İşsizlikle mücadeleyi, çalışma koşullarını kötüleştirerek, ücretleri düşürerek çözmeye çalışan bu anlayışa karşı durulmalıdır. Bu stratejinin sonuçları Soma’da, Mecidiyeköy’de, Ermenek’te ve Türkiye’nin dört bir yanında acı bir biçimde görülmektedir. Bu strateji işsizliğin “ne iş olsa yaparım” başlığı altında gizlenmesi, işletmelerin karını insanların yaşamının önüne alma stratejisidir. İşsizlikle gerçek mücadele için;
1- Haftalık çalışma süresi gelir kaybı yaşanmaksızın 37,5 saate, fazla mesailer için uygulanan yıllık 270 saat sınırı, 90 saate düşürülmelidir.
2- Herkese en az 1 ay ücretli izin hakkı tanınmalıdır.
3- Herkes için iş güvencesi ayrımsız bir biçimde uygulanmalıdır.
4- Sendikal hak ve özgürlükler güvence altına alınmalı, sendikal barajlar kaldırılmalı, herkesin sendika hakkını özgürce kullanabilmesi için gerekli yasal düzenlemeler yapılmalıdır.
5- Taşeronlaşma ve kayıt dışı istihdam engellenmelidir.
6- Kamu girişimciliği ve hizmetleri istihdam yaratacak şekilde yeniden ele alınmalıdır.
7- Kamuda personel açığı derhal kapatılmalıdır.

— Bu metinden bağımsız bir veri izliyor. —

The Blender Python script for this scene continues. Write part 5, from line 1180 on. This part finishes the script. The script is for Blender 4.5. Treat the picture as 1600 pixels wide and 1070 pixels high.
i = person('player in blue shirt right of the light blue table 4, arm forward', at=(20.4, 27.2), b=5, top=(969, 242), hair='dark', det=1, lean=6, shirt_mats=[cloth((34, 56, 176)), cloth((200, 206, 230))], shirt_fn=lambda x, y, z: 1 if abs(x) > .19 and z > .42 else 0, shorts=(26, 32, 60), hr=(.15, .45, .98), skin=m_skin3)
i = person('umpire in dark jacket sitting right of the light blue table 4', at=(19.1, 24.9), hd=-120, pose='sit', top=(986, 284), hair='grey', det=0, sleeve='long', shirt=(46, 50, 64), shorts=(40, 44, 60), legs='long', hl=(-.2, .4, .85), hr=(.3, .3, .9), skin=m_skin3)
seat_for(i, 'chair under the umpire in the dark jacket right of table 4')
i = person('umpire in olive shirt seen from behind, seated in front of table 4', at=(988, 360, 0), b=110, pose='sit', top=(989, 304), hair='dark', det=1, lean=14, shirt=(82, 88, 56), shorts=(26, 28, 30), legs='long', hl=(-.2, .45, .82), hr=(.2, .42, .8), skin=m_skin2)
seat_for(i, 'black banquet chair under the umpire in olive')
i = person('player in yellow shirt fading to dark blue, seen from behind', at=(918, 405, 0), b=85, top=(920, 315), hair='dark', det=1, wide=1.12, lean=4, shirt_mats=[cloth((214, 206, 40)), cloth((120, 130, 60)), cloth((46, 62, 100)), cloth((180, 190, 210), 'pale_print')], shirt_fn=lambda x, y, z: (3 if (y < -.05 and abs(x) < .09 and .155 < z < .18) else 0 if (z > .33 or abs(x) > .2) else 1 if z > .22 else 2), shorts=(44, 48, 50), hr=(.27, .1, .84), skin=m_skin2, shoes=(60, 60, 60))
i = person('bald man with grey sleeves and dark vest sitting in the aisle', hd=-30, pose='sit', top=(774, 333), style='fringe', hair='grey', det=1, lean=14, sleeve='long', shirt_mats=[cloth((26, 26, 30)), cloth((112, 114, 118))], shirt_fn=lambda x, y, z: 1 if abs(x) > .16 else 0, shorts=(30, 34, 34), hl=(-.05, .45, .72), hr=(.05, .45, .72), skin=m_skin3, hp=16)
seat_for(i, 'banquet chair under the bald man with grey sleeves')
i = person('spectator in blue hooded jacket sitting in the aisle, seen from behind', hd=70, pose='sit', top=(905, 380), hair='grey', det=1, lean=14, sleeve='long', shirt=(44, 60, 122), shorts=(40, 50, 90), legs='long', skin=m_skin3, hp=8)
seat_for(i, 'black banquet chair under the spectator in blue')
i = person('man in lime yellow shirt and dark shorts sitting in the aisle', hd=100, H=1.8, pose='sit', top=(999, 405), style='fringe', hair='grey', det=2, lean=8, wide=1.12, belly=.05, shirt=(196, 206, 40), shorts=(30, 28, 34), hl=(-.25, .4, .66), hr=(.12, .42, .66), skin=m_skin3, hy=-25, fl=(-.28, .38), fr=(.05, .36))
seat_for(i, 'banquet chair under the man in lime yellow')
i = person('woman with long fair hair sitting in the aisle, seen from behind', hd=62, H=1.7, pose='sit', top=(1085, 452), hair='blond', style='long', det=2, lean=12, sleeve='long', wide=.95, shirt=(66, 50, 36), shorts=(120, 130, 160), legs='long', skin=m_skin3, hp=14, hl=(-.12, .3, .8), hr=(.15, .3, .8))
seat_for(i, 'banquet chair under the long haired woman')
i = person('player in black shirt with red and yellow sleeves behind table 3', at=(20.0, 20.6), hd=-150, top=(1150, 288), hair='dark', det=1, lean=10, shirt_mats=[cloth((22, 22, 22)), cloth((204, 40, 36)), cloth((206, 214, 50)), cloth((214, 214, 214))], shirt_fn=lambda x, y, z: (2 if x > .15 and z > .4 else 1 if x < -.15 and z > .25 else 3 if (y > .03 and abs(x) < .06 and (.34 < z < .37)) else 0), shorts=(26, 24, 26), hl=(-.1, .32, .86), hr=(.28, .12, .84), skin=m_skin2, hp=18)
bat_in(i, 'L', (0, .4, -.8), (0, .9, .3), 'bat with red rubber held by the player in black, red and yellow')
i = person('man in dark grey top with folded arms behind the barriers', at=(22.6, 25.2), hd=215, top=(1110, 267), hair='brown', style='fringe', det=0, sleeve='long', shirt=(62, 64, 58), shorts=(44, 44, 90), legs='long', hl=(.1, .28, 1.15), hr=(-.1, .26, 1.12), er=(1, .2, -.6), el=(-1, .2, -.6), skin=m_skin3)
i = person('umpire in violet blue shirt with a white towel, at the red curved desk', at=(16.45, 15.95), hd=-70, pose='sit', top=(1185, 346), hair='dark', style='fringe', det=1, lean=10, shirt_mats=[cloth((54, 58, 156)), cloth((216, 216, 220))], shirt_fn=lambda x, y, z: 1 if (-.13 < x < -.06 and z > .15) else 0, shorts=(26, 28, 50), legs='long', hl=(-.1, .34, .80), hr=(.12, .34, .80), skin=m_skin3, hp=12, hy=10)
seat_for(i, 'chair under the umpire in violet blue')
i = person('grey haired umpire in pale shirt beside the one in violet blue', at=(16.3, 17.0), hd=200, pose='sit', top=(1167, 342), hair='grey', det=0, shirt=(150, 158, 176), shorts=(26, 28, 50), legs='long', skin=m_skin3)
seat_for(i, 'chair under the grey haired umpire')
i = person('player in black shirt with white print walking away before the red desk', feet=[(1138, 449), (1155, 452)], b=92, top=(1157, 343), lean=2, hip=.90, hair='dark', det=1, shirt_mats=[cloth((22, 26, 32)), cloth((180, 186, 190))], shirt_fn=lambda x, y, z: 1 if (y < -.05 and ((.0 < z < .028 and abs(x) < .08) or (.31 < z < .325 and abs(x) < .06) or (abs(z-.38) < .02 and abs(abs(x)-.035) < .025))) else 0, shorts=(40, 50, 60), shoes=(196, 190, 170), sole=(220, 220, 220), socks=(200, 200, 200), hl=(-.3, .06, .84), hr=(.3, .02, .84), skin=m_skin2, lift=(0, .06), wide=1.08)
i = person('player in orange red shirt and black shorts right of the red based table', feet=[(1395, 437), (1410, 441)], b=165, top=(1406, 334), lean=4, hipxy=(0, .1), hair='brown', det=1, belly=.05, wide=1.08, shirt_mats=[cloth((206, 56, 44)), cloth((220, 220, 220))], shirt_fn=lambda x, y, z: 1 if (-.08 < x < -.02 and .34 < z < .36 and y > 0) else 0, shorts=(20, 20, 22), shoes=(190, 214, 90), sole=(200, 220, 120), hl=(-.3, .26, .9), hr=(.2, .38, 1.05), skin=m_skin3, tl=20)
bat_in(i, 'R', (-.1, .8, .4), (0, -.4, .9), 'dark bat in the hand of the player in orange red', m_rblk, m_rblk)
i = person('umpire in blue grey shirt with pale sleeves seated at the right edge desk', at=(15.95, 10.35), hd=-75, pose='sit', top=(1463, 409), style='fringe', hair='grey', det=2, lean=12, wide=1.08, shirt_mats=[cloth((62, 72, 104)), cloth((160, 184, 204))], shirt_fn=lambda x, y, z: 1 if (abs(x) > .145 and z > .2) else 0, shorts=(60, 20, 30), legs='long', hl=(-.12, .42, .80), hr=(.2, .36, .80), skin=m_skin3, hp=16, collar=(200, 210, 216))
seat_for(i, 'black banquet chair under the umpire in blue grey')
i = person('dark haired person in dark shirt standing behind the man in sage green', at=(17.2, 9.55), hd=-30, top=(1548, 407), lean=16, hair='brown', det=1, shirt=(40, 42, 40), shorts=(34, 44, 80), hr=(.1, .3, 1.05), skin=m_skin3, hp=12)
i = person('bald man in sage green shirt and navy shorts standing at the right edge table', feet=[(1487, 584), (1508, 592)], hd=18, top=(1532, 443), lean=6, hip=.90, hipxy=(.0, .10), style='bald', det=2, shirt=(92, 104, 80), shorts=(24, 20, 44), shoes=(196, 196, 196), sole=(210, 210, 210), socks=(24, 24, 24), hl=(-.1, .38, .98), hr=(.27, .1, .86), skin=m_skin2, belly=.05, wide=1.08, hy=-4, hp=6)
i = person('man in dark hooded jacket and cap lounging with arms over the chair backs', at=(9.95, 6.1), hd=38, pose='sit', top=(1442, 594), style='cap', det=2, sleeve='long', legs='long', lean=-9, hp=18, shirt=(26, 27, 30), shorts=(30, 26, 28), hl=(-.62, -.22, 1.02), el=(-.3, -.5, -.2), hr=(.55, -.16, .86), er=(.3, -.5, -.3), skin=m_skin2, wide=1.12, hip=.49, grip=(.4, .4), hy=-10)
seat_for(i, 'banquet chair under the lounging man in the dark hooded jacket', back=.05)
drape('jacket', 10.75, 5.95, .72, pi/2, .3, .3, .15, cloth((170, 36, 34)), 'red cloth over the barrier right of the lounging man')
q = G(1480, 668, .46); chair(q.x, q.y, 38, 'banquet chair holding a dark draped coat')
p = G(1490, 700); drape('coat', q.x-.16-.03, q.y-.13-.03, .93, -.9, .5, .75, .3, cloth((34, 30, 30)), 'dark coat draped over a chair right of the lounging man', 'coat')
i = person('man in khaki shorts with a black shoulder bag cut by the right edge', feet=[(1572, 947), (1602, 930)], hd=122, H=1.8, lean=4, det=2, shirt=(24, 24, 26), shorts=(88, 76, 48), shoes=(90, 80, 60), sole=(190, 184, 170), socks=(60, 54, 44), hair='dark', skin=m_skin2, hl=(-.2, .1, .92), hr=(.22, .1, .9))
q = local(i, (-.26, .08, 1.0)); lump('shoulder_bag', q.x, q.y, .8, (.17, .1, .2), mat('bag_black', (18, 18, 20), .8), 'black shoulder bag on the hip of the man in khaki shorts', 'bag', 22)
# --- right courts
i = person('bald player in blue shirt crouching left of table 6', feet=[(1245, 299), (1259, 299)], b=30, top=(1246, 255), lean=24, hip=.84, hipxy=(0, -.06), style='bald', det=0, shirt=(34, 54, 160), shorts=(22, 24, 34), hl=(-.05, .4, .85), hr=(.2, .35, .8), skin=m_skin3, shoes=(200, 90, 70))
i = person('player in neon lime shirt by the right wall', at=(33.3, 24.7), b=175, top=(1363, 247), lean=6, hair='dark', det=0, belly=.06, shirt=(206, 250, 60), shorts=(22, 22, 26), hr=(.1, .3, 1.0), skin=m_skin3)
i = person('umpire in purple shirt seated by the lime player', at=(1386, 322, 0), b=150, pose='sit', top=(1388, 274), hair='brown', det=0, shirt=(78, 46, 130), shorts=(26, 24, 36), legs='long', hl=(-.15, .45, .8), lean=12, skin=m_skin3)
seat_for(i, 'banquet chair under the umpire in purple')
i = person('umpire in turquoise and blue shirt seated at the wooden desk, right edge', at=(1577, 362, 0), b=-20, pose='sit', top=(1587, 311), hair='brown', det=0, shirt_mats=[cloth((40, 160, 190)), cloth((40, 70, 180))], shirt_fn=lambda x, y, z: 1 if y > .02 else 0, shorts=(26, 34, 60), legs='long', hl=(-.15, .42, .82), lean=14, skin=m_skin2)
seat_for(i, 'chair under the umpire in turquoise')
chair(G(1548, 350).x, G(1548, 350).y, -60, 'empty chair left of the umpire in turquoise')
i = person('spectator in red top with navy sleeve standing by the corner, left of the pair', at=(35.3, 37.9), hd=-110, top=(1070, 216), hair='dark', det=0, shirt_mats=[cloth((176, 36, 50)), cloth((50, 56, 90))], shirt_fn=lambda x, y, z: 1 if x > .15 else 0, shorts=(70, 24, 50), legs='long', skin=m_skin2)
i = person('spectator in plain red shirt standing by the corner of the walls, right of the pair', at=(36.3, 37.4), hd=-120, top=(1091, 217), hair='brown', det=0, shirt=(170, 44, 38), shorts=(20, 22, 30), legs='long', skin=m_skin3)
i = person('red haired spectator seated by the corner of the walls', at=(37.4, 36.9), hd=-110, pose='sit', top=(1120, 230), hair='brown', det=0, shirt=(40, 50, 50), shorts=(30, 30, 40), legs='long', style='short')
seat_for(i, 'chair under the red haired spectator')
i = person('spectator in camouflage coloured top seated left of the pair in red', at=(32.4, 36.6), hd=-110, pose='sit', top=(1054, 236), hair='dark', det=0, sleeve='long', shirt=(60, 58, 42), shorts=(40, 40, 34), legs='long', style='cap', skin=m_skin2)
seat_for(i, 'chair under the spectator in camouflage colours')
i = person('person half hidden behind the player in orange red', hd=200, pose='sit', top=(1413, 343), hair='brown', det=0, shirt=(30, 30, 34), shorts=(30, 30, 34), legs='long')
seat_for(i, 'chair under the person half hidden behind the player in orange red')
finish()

8- Kadın istihdamının artırılması ve işsizliğinin azaltılması için işgücü piyasalarındaki cinsiyetçi uygulamalara son verilmeli, ev içi bakım hizmetleri devletin gereken nitelikli, yaygın ve ücretsiz bakım hizmetlerini sağlaması ile kadının üzerinden alınmalıdır.